Meet The Sausalito Artist Taking Cues From The Water’s Surface
It would not be an exaggeration to say that Elizabeth Geisler is obsessed with water. “Every time I go for a walk, I literally gasp as I notice the intricate patterns created by the current or how the light hits on a misty or sunny day— it creates all these shifting colors,” says Geisler, who has spent the better part of seven years documenting, photographing and painting oceans, lakes, wetlands, creeks and ponds. And yet when it comes to depicting water, Geisler feels she has barely scratched the surface. Indeed—it’s the surface that excites her. “A number of artists are concerned with capturing crashing waves, choppy water or the horizon line,” she says. “But I seek these more tranquil patterns that emerge on top. It’s almost like music; I look for certain rhythms—visual rhythms.”
With her home in Mill Valley and a studio in Sausalito, Geisler is never too far from her subject. In fact, she credits the birth of her second son with jump-starting this body of work. “He could not sleep unless he kept moving in the stroller, and so I’d walk for miles and miles beside the bay and local rivers until I found myself seeing them in a completely different way,” she says.

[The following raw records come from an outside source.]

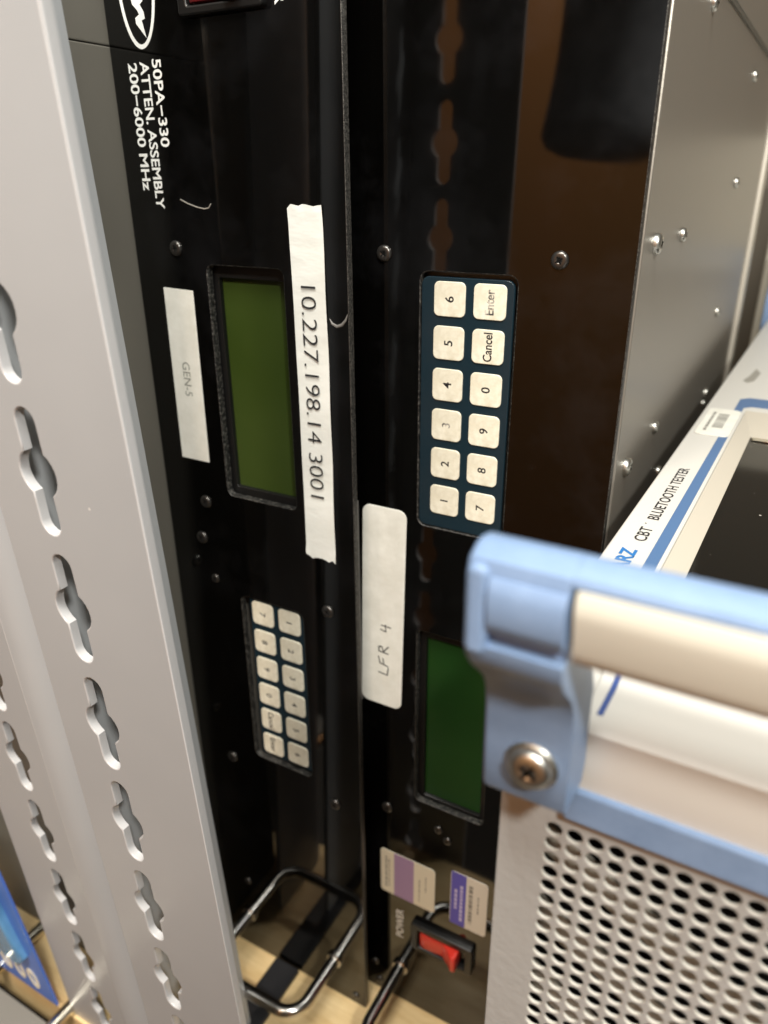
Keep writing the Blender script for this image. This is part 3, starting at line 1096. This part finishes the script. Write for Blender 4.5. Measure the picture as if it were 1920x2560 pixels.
def corner_handle(mirror):
    """blue end cap with its foot, blue rail and cream grip; profile in (D, Zd)"""
    def fn(x, z, d):
        return T(x - 9, z, (141 + 752) - d) if mirror else T(x, z, d)
    h = link('carrying_handle', None, TS)
    h.location = fn(-20, 100, 128) - org(TS)
    cap = [(121.6, 60.9), (118.6, 60.3), (116.2, 60.8), (113.4, 62.4), (112.5, 65.4), (112.4, 76.7), (115.4, 76.9), (115.4, 79.8), (112.6, 80.1), (112.9, 83.2), (115.4, 87.0), (119.4, 91.0),
           (123.0, 95.0), (124.9, 99.2), (125.5, 104), (125.8, 112), (126.3, 126.0), (126.9, 127.0), (139.2, 127.6),
           (140.6, 122), (139.6, 113), (139.8, 102), (137.2, 96), (132, 91.0), (129.4, 86), (128.0, 79), (125.6, 66.5), (123.6, 62.8)]
    bm = bmesh.new()
    extrude_prof(bm, cap, -46.0, -26.6, fn, close=True, smooth=True)
    es = [e for e in bm.edges if len(e.link_faces) == 2 and any(len(f.verts) > 6 for f in e.link_faces)
          and e.verts[0].co.x < fn(-40, 100, 120).x]
    bmesh.ops.bevel(bm, geom=es, offset=1.3 * S, segments=3, affect='EDGES', profile=0.5)
    o = finish('end_cap', bm, M['blue'], h)
    for p in o.data.polygons:
        p.use_smooth = True
    if True:
        # pocket in the cap's face: a raised rim round a dished panel
        rim = rrect(-45.7, -41.3, 63.2, 82.4, 1.9, 4)
        bm = bmesh.new()
        plate(bm, rim, [], 111.7, 115.0, ch=1.3, fn=fn)
        finish('cap_rim', bm, M['blue'], h)
        bm = bmesh.new()
        extrude_prof(bm, [(113.9, 65.0), (112.2, 65.2), (111.4, 66.4), (111.0, 68.2), (111.0, 71), (111.2, 74.0), (111.7, 75.6), (112.6, 76.4), (113.9, 76.5)], -40.9, -26.7, fn, close=True)
        finish('cap_pad', bm, M['blue'], h)
    rail = [(123.6, 62.8), (121.4, 60.9), (118.5, 60.3), (116.0, 60.8), (113.4, 62.0), (112.9, 63.4), (123.8, 64)]
    bm = bmesh.new()
    extrude_prof(bm, rail, -26.5, XR - 20, fn, close=True, smooth=False)
    finish('rail', bm, M['blue'], h)
    cr = [(112.4, 64.0), (111.6, 66.2), (111.7, 69), (112.5, 72), (113.1, 76.5), (114.3, 79.4), (117.0, 81.0), (121.5, 81.2), (124.5, 79.5), (125.2, 76), (124.0, 64.2)]
    bm = bmesh.new()
    extrude_prof(bm, cr, -25.4, XR - 20, fn, close=True, smooth=True)
    o = finish('grip', bm, M['cream'], h)
    if not mirror:
        me = screw_mesh('cap_screw', 4.9, 2.6, M['nickel'], (0, -1, 0), rot=0.2)
        s = put('cap_screw', me, h, fn(-34.4, 115.6, 125.2), None)
        bm = bmesh.new()
        lathe(bm, [(5.9 * S, 0.0), (5.9 * S, 1.0 * S), (5.5 * S, 1.4 * S), (4.9 * S, 1.1 * S), (4.8 * S, 0.2 * S)], fn(-34.4, 115.6, 126.2), (0, -1, 0), 32)
        finish('screw_washer', bm, M['nickel'], h)
    return h


corner_handle(False)
corner_handle(True)

# ---------------------------------------------------------------- small things around
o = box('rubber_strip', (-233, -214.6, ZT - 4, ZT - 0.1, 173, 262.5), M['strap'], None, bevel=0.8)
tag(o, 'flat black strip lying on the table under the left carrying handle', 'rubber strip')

wire = thing('wire_shelf', 'pair of shiny chrome wire rods at the lower left, passing behind the blue package', 'wire shelf', W(-350, ZT, 200))
for x in (-389, -326):
    bm = bmesh.new()
    tube(bm, [W(x, ZT - 4.4, 60), W(x, ZT - 4.4, 420)], 4.2 * S, 16)
    finish('chrome_rod', bm, M['steel'], wire, origin=W(x, ZT - 4.4, 240))

pk = thing('package_card', 'blue package card with white digits behind the far post at the lower left', 'package', W(-360, 467, 170))
bm = bmesh.new()


def lean(u, v, w):
    return W(u, v, 165 + LEAN * (v - 467) + w)


plate(bm, [(-430, 330), (-341, 330), (-327.5, 467.5), (-430, 467.5)], [], 0, 1.4, ch=0.2, fn=lean)
finish('card', bm, M['card'], pk)
bm = bmesh.new()
plate(bm, [(-430, 380), (-350, 380), (-344, 412), (-340.5, 428), (-346, 436), (-366, 432), (-430, 428)], [], -5.0, -0.1, ch=2.4, fn=lean)
finish('blister', bm, M['card_light'], pk)
for x, z in ((-344.0, 452), (-356.5, 450.5), (-369.0, 450)):
    bm = bmesh.new()
    o1 = [(x + 4.6 * math.cos(a) + 2.0 * math.sin(a) * .6, z + 8.6 * math.sin(a)) for a in [2 * math.pi * i / 28 for i in range(28)]]
    i1 = [(x + 1.9 * math.cos(a) + 1.5 * math.sin(a) * .6, z + 5.4 * math.sin(a)) for a in [2 * math.pi * i / 28 for i in range(28)]]
    plate(bm, o1, [i1], -0.4, -0.1, ch=0, fn=lean)
    finish('white_digit', bm, M['cream_paper'], pk)
o = box('grey_box', (-620, -322, ZT, ZT + 699, 40, 160), mat('grey_carton', (0.20, 0.19, 0.17), 0.7), None, bevel=1.0)
tag(o, 'grey box below the blue package card at the lower left corner', 'box')

# pale cabinet standing beyond the instrument
pc = box('pale_cabinet', (-50, 60, -30, ZT - 1, 790, 900), mat('pale_cream_paint', (0.62, 0.58, 0.48), 0.5), None, bevel=3)
tag(pc, 'pale cream cabinet behind the far end of the white instrument', 'cabinet')

# unseen stand-in for the photographer, mirrored near the top of the right panel
bm = bmesh.new()
prof_ = []
for i in range(15):
    t = i / 14
    prof_.append((S * 50 * math.sqrt(max(0, 1 - (1 - min(1, t * 4)) ** 2)) * (1 + .05 * math.sin(9 * t)), t * t * 300 * S))
prof_[0] = (0, 0)
lathe(bm, prof_, W(-187, -13, -150), (0.05, -0.1, 1), 32)
sl = finish('photographer_sleeve', bm, M['cloth'], None, smooth=True)
tag(sl, 'dark blue-grey stand-in for the photographer mirrored at the top of the right black panel', 'coat')

# added unseen pale bars, placed to give the mirrored streaks of the left panel
for x, lab in ((-822, 'added pale bar mirrored as the brighter streak in the left panel'), (-790, 'added pale bar mirrored as the fainter streak in the left panel')):
    o = box('streak_bar', (x, x + 11, -190, 260, -410, -398), mat('pale_streak_bar', (0.75, 0.70, 0.62), 0.5), None, bevel=1.0)
    tag(o, lab, 'added bar')
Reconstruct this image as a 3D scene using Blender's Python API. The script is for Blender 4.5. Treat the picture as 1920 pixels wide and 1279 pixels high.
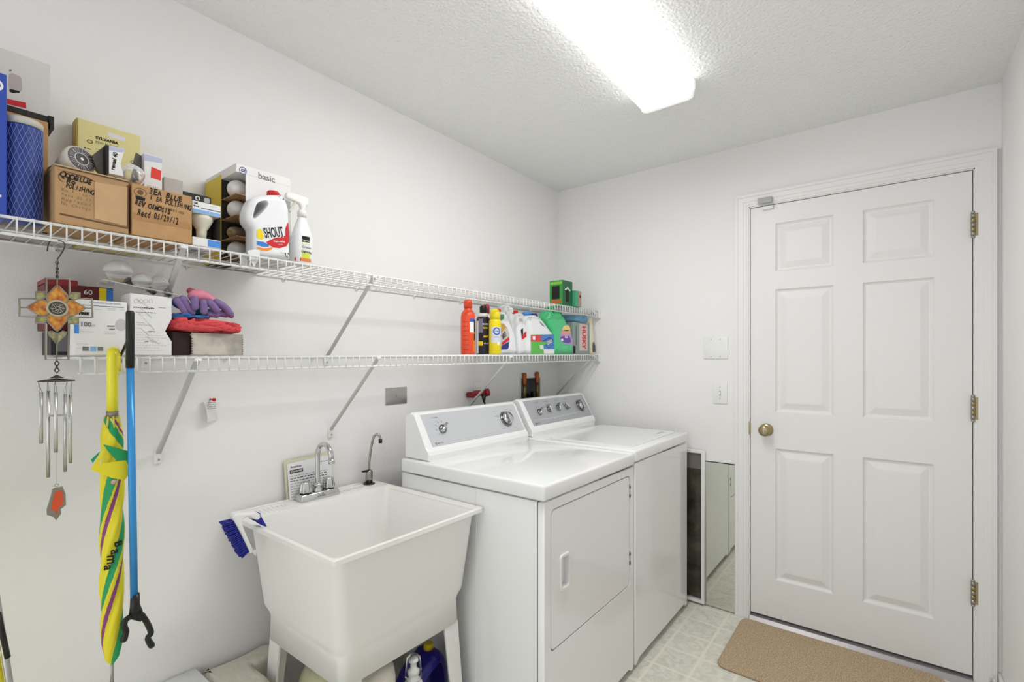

The artist’s acrylic waterscapes tread an interesting line between photorealism and abstraction by cropping in tightly on a section of water animated by external conditions: ripples blown by a breeze, concentric circles created by dripping branches, hot colors reflected during a sunset—all scenes we might notice but not necessarily register. “I tell people I need to be brave,” Geisler says. “Because I have to pay attention to what I’m seeing—and not what I think it ‘should’ be.”
Before picking up a brush, Geisler shoots hundreds of images with her iPhone or digital camera. “As I sort through them, I determine how a pattern might fit a particular format—be it square, tall or horizontal,” the artist explains. She then lightly paints a grid onto the canvas, sketches in the scene, and applies a monochromatic underlayer—ochre yellow, gray, cobalt blue—parts of which will peek through intentionally, adding depth and luminosity.
The overriding emotion Geisler seeks to evoke is peace and serenity. “It’s wonderful to have people visit the studio and watch as they kind of visibly exhale and become calmer,” she says. “This is what I hope for when people hang one of my paintings in their home.”